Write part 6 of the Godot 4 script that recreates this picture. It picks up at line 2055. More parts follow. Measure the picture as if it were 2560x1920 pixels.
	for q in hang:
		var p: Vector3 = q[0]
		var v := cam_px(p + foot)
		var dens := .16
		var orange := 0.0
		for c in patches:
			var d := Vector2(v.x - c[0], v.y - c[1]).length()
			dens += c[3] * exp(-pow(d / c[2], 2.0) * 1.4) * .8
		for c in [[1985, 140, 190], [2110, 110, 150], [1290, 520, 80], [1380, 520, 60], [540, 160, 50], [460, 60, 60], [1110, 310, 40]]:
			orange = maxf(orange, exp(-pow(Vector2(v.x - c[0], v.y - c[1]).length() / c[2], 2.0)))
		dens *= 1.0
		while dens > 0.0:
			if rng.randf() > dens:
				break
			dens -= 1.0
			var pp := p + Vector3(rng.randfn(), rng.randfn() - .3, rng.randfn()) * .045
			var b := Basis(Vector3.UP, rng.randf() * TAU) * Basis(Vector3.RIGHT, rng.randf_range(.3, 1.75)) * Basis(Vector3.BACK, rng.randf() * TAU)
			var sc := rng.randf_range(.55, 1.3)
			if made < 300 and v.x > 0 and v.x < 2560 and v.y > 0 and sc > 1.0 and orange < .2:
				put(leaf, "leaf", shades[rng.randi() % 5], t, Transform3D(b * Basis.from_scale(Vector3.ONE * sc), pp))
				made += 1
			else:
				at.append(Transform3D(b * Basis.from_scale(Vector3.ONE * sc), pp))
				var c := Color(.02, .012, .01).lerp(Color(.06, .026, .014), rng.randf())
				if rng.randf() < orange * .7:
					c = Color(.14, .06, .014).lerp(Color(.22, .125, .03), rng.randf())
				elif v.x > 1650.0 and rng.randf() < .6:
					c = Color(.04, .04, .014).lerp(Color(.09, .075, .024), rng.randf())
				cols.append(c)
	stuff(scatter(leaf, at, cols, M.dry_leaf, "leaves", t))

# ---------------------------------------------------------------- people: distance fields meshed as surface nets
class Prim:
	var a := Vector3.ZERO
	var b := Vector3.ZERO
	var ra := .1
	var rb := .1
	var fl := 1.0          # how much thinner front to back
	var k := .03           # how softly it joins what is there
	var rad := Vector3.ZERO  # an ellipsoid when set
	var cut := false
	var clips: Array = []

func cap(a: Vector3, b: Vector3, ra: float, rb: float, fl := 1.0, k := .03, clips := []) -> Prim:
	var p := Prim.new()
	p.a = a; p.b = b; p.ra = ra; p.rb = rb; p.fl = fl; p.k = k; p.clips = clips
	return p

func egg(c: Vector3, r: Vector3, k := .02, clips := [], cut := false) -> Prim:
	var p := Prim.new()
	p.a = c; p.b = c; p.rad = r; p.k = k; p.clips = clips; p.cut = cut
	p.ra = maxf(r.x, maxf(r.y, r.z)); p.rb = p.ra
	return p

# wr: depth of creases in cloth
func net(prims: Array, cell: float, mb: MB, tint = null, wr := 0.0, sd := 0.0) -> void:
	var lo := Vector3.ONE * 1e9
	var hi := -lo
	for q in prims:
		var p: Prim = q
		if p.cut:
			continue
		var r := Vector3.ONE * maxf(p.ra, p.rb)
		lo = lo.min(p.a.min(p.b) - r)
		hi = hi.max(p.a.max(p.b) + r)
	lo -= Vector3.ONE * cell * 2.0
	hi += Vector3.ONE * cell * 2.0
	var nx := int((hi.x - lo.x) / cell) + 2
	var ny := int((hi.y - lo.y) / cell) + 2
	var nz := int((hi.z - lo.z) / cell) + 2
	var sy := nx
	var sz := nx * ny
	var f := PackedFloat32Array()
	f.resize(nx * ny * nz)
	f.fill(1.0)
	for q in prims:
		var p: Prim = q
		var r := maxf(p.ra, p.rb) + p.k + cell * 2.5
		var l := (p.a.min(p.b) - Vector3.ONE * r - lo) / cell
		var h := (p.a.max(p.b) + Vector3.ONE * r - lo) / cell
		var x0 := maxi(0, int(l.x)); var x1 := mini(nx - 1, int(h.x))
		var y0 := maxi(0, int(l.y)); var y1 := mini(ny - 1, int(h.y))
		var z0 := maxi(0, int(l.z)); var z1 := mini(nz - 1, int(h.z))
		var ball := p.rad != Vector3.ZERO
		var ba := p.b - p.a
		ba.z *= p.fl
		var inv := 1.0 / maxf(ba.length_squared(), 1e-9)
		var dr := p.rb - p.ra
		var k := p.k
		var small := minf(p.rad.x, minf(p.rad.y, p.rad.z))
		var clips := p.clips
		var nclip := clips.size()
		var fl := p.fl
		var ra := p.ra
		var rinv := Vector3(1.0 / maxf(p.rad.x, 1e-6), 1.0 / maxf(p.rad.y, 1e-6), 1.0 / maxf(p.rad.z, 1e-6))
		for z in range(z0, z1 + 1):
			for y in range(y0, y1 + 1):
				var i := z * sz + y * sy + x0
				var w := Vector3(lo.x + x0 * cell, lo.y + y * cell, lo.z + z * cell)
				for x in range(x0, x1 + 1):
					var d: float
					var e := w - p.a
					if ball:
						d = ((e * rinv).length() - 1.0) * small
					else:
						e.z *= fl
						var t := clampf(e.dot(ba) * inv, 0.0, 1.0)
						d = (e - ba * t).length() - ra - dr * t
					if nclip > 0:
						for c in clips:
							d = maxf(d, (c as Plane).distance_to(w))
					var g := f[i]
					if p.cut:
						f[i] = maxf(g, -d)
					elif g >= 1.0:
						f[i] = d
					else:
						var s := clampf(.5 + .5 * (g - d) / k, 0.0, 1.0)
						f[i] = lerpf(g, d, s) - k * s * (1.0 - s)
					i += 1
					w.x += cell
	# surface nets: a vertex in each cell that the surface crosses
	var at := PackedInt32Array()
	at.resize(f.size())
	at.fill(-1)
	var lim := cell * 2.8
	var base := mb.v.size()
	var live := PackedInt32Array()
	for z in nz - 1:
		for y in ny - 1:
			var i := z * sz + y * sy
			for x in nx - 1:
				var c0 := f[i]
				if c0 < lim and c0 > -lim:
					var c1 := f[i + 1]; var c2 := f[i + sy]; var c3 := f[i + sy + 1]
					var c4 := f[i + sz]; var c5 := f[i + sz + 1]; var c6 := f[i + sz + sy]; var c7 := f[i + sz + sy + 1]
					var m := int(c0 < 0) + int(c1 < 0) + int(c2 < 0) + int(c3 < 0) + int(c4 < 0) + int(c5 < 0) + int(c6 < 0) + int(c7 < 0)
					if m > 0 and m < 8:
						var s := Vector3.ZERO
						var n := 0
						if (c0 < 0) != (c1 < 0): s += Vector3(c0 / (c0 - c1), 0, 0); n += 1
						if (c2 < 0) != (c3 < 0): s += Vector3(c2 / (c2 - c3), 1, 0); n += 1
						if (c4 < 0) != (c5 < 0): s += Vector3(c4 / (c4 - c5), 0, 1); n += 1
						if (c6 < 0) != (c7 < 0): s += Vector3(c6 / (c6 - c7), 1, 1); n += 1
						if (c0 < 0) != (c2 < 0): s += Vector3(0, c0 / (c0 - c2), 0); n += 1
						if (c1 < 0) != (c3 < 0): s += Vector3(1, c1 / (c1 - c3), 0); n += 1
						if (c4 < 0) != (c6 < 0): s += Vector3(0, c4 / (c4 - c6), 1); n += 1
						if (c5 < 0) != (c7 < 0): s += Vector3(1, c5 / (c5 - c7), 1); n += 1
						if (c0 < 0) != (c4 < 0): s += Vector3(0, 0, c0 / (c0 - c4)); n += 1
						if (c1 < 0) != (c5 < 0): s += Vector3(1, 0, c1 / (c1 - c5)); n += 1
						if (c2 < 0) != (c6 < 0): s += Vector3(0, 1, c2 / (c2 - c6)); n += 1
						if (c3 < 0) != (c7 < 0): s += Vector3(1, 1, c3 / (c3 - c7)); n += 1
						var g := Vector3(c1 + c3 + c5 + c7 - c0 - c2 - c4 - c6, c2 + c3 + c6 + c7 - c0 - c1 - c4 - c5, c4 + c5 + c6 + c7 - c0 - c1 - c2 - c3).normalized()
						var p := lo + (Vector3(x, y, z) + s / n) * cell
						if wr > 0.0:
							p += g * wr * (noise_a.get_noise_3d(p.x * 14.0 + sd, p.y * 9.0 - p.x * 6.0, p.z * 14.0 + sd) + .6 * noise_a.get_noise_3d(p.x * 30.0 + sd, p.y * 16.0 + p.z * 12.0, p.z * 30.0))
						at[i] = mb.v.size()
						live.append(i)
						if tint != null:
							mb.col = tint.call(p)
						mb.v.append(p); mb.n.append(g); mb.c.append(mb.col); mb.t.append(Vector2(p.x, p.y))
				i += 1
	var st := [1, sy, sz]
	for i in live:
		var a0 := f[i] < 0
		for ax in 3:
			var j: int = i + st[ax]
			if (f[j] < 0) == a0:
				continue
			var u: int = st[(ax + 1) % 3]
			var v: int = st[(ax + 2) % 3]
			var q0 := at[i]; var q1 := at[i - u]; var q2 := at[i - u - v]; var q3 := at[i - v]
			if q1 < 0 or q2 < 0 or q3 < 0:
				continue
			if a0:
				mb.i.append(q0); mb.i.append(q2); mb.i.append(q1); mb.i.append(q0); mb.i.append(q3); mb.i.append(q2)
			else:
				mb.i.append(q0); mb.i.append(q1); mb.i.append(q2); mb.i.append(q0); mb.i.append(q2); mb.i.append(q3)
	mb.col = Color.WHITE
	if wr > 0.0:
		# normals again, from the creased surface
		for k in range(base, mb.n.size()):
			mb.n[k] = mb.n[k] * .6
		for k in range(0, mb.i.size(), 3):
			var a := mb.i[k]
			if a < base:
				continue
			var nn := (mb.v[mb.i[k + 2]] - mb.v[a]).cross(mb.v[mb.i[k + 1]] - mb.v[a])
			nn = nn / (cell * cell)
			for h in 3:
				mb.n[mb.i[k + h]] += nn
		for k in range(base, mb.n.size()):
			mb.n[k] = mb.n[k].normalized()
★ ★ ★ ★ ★
* THE PROBLEM: State the count of lines holding the string "that" in the listing above, and nothing else.

* ANSWER TO THIS PROBLEM: 2